Excited-State Engineering toward Accelerated Reverse Intersystem Crossing in Diindolocarbazole-Embedded Multiple-Resonance Emitters for High-Performance Blue OLEDs

Simultaneously achieving a narrow emission band, high efficiency, and excellent color purity remains a formidable challenge in the development of blue organic light-emitting diodes (OLEDs). Diindolocarbazole-embedded multiple-resonance emitters show great potential owing to their extremely narrow emission band, but the practical applications are severely limited by the slow reverse intersystem crossing rate (k_RISC) with the order of magnitude value of 10². Herein, we present an effective strategy to accelerate the RISC process by acceptor decoration to regulate the excited state.

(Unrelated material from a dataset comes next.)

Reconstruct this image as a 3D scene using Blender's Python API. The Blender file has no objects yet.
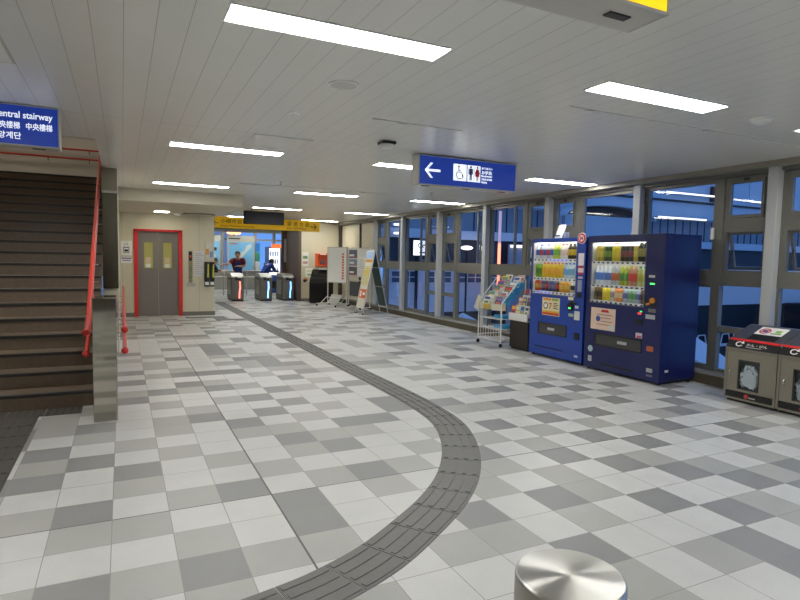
import bpy, bmesh, math, random
from mathutils import Vector, Matrix, noise as mnoise
PI = math.pi
RAD = math.radians
scene = bpy.context.scene
COL = scene.collection
rng = random.Random(7)

# ------------------------------------------------------------------ materials
def lin(c):
    return tuple((x / 12.92 if x <= 0.04045 else ((x + 0.055) / 1.055) ** 2.4) for x in c)
def hexc(r, g, b):
    return lin((r / 255, g / 255, b / 255))
MATS = {}
def mat(name, rgb, rough=0.5, metal=0.0, noise=0.0, nscale=30.0, bump=0.0, spec=0.5, emit=0.0, emit_rgb=None, srgb=True):
    if name in MATS:
        return MATS[name]
    m = bpy.data.materials.new(name)
    m.use_nodes = True
    nt = m.node_tree
    b = nt.nodes['Principled BSDF']
    c = hexc(*rgb) if srgb else rgb
    b.inputs['Base Color'].default_value = (*c, 1)
    b.inputs['Roughness'].default_value = rough
    b.inputs['Metallic'].default_value = metal
    b.inputs['Specular IOR Level'].default_value = spec
    if noise or bump:
        tc = nt.nodes.new('ShaderNodeTexCoord')
        nz = nt.nodes.new('ShaderNodeTexNoise')
        nz.inputs['Scale'].default_value = nscale
        nz.inputs['Detail'].default_value = 4
        nt.links.new(tc.outputs['Object'], nz.inputs['Vector'])
        if noise:
            mx = nt.nodes.new('ShaderNodeMix')
            mx.data_type = 'RGBA'
            mx.inputs[6].default_value = (*[x * (1 - noise) for x in c], 1)
            mx.inputs[7].default_value = (*[min(1, x * (1 + noise)) for x in c], 1)
            nt.links.new(nz.outputs['Fac'], mx.inputs[0])
            nt.links.new(mx.outputs[2], b.inputs['Base Color'])
        if bump:
            bp = nt.nodes.new('ShaderNodeBump')
            bp.inputs['Strength'].default_value = bump
            bp.inputs['Distance'].default_value = 0.01
            nt.links.new(nz.outputs['Fac'], bp.inputs['Height'])
            nt.links.new(bp.outputs['Normal'], b.inputs['Normal'])
    if emit:
        e = hexc(*(emit_rgb or rgb))
        b.inputs['Emission Color'].default_value = (*e, 1)
        b.inputs['Emission Strength'].default_value = emit
    MATS[name] = m
    return m

def glass_mat(name, tint=(0.93, 0.96, 0.97), gloss=1.0, rough=0.02):
    if name in MATS:
        return MATS[name]
    m = bpy.data.materials.new(name)
    m.use_nodes = True
    nt = m.node_tree
    nt.nodes.clear()
    out = nt.nodes.new('ShaderNodeOutputMaterial')
    tr = nt.nodes.new('ShaderNodeBsdfTransparent')
    tr.inputs['Color'].default_value = (*tint, 1)
    gl = nt.nodes.new('ShaderNodeBsdfGlossy')
    gl.inputs['Roughness'].default_value = rough
    fr = nt.nodes.new('ShaderNodeFresnel')
    fr.inputs['IOR'].default_value = 1.45
    mu = nt.nodes.new('ShaderNodeMath')
    mu.operation = 'MULTIPLY'
    mu.inputs[1].default_value = gloss
    ms = nt.nodes.new('ShaderNodeMixShader')
    nt.links.new(fr.outputs[0], mu.inputs[0])
    ge = nt.nodes.new('ShaderNodeNewGeometry')
    inv = nt.nodes.new('ShaderNodeMath'); inv.operation = 'SUBTRACT'; inv.inputs[0].default_value = 1.0
    nt.links.new(ge.outputs['Backfacing'], inv.inputs[1])
    m2_ = nt.nodes.new('ShaderNodeMath'); m2_.operation = 'MULTIPLY'
    nt.links.new(mu.outputs[0], m2_.inputs[0]); nt.links.new(inv.outputs[0], m2_.inputs[1])
    nt.links.new(m2_.outputs[0], ms.inputs[0])
    nt.links.new(tr.outputs[0], ms.inputs[1])
    nt.links.new(gl.outputs[0], ms.inputs[2])
    nt.links.new(ms.outputs[0], out.inputs['Surface'])
    MATS[name] = m
    return m

# ------------------------------------------------------------------ object helpers
ROOTS = {}
def tag(o, label=None, cat=None, group=None, kind=None):
    if label: o['label'] = label
    if cat: o['category'] = cat
    if group: o['group'] = group
    if kind: o['kind'] = kind
    return o
def thing(name, label, cat, loc=(0, 0, 0), rz=0.0, group=None, kind=None):
    o = bpy.data.objects.new(name, None)
    o.empty_display_size = 0.1
    COL.objects.link(o)
    o.location = loc
    o.rotation_euler = (0, 0, rz)
    ROOTS[o.name] = Matrix.Translation(Vector(loc)) @ Matrix.Rotation(rz, 4, 'Z')
    return tag(o, label, cat, group, kind)

class MB:
    def __init__(s):
        s.v = []; s.f = []
    def add(s, vs, fs):
        n = len(s.v)
        s.v += [tuple(p) for p in vs]
        s.f += [tuple(i + n for i in f) for f in fs]
        return s
    def box(s, x0, x1, y0, y1, z0, z1):
        x0, x1 = min(x0, x1), max(x0, x1); y0, y1 = min(y0, y1), max(y0, y1); z0, z1 = min(z0, z1), max(z0, z1)
        return s.add([(x0, y0, z0), (x1, y0, z0), (x1, y1, z0), (x0, y1, z0), (x0, y0, z1), (x1, y0, z1), (x1, y1, z1), (x0, y1, z1)],
                     [(3, 2, 1, 0), (4, 5, 6, 7), (0, 1, 5, 4), (1, 2, 6, 5), (2, 3, 7, 6), (3, 0, 4, 7)])
    def hexa(s, a, b):   # two quads (same winding), a = bottom ring, b = top ring
        n = len(a)
        fs = [tuple(range(n - 1, -1, -1)), tuple(range(n, 2 * n))]
        fs += [(i, (i + 1) % n, (i + 1) % n + n, i + n) for i in range(n)]
        return s.add(list(a) + list(b), fs)
    def cyl(s, p0, p1, r, n=14, r2=None):
        p0 = Vector(p0); p1 = Vector(p1)
        d = (p1 - p0).normalized()
        u = d.orthogonal().normalized(); w = d.cross(u)
        r2 = r if r2 is None else r2
        A = [p0 + (u * math.cos(2 * PI * k / n) + w * math.sin(2 * PI * k / n)) * r for k in range(n)]
        B = [p1 + (u * math.cos(2 * PI * k / n) + w * math.sin(2 * PI * k / n)) * r2 for k in range(n)]
        return s.hexa(A, B)
    def tube(s, pts, r, n=10):
        P = [Vector(p) for p in pts]
        rings = []
        u = None
        for i, p in enumerate(P):
            d = (P[min(i + 1, len(P) - 1)] - P[max(i - 1, 0)]).normalized()
            if u is None:
                u = d.orthogonal().normalized()
            else:
                u = (u - d * u.dot(d)).normalized()
            w = d.cross(u)
            rings.append([p + (u * math.cos(2 * PI * k / n) + w * math.sin(2 * PI * k / n)) * r for k in range(n)])
        vs = [q for R in rings for q in R]
        fs = []
        for i in range(len(P) - 1):
            for k in range(n):
                fs.append((i * n + k, i * n + (k + 1) % n, (i + 1) * n + (k + 1) % n, (i + 1) * n + k))
        fs.append(tuple(range(n - 1, -1, -1)))
        fs.append(tuple(range((len(P) - 1) * n, len(P) * n)))
        return s.add(vs, fs)
    def sphere(s, c, r, n=12, m=8, sc=(1, 1, 1)):
        vs = [(c[0], c[1], c[2] - r * sc[2])]
        for j in range(1, m):
            t = -PI / 2 + PI * j / m
            for k in range(n):
                a = 2 * PI * k / n
                vs.append((c[0] + r * sc[0] * math.cos(t) * math.cos(a), c[1] + r * sc[1] * math.cos(t) * math.sin(a), c[2] + r * sc[2] * math.sin(t)))
        vs.append((c[0], c[1], c[2] + r * sc[2]))
        fs = [(0, 1 + (k + 1) % n, 1 + k) for k in range(n)]
        for j in range(m - 2):
            for k in range(n):
                a = 1 + j * n
                fs.append((a + k, a + (k + 1) % n, a + n + (k + 1) % n, a + n + k))
        L = len(vs) - 1; a = 1 + (m - 2) * n
        fs += [(a + k, a + (k + 1) % n, L) for k in range(n)]
        return s.add(vs, fs)
    def lathe(s, prof, c=(0, 0, 0), n=20):
        vs = []
        for r, z in prof:
            for k in range(n):
                a = 2 * PI * k / n
                vs.append((c[0] + r * math.cos(a), c[1] + r * math.sin(a), c[2] + z))
        fs = []
        for j in range(len(prof) - 1):
            for k in range(n):
                fs.append((j * n + k, j * n + (k + 1) % n, (j + 1) * n + (k + 1) % n, (j + 1) * n + k))
        fs.append(tuple(range(n - 1, -1, -1)))
        fs.append(tuple(range((len(prof) - 1) * n, len(prof) * n)))
        return s.add(vs, fs)
    def prism(s, pts, axis, a, b):   # pts 2D polygon; axis 'x': pts are (y,z); 'y': (x,z); 'z': (x,y)
        def P(p, t):
            return (t, p[0], p[1]) if axis == 'x' else ((p[0], t, p[1]) if axis == 'y' else (p[0], p[1], t))
        return s.hexa([P(p, a) for p in pts], [P(p, b) for p in pts])
    def ring(s, x0, x1, z0, z1, w, y0, y1):   # rectangular frame in the x-z plane
        s.box(x0, x0 + w, y0, y1, z0, z1); s.box(x1 - w, x1, y0, y1, z0, z1)
        s.box(x0 + w, x1 - w, y0, y1, z0, z0 + w); s.box(x0 + w, x1 - w, y0, y1, z1 - w, z1)
        return s
    def build(s, name, m, parent=None, bevel=0.0, smooth=None, world=False, seg=2):
        vs = s.v
        if parent is not None and world:
            inv = ROOTS[parent.name].inverted()
            vs = [inv @ Vector(p) for p in vs]
        me = bpy.data.meshes.new(name)
        me.from_pydata([tuple(p) for p in vs], [], s.f)
        bm = bmesh.new(); bm.from_mesh(me)
        bmesh.ops.recalc_face_normals(bm, faces=bm.faces)
        bm.to_mesh(me); bm.free()
        me.materials.append(m)
        if smooth:
            me.shade_smooth(); me.set_sharp_from_angle(angle=RAD(smooth))
        o = bpy.data.objects.new(name, me)
        COL.objects.link(o)
        if parent is not None:
            o.parent = parent
            if parent.name in ROOTS:
                ROOTS[o.name] = ROOTS[parent.name]
        if bevel:
            md = o.modifiers.new('edge', 'BEVEL')
            md.width = bevel; md.segments = seg; md.limit_method = 'ANGLE'; md.angle_limit = RAD(40)
            md.harden_normals = False
        return o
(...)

Through modulating the electron-withdrawing ability from TFB to TPT, the long-range charge transfer excited state is successfully induced, which leads to the decreased ΔE_ST and increased spin-orbital coupling (SOC) matrix elements, contributing to the dramatically accelerated k_RISC up to 1.11 × 10⁴ s^-1 for pICz-TPT. Moreover, the narrowband blue emission is basically retained for the proof-of-concept pICz-TPT with an emission peak at 449 nm, a full width at half-maximum of 44 nm, and CIE coordinates of (0.15, 0.10). Impressively, the nonsensitized OLEDs based on the pICz-TPT emitter exhibit the highest maximum external quantum efficiency (EQE_max) of 14.4% among all the reported blue OLEDs on the basis of pICz derivatives (which typically remained below 5%), and a further boost of efficiency with EQE_max of 24.2% is realized in the hyperfluorescent OLEDs. This work provides a powerful design tool toward highly efficient emitters with good color purity.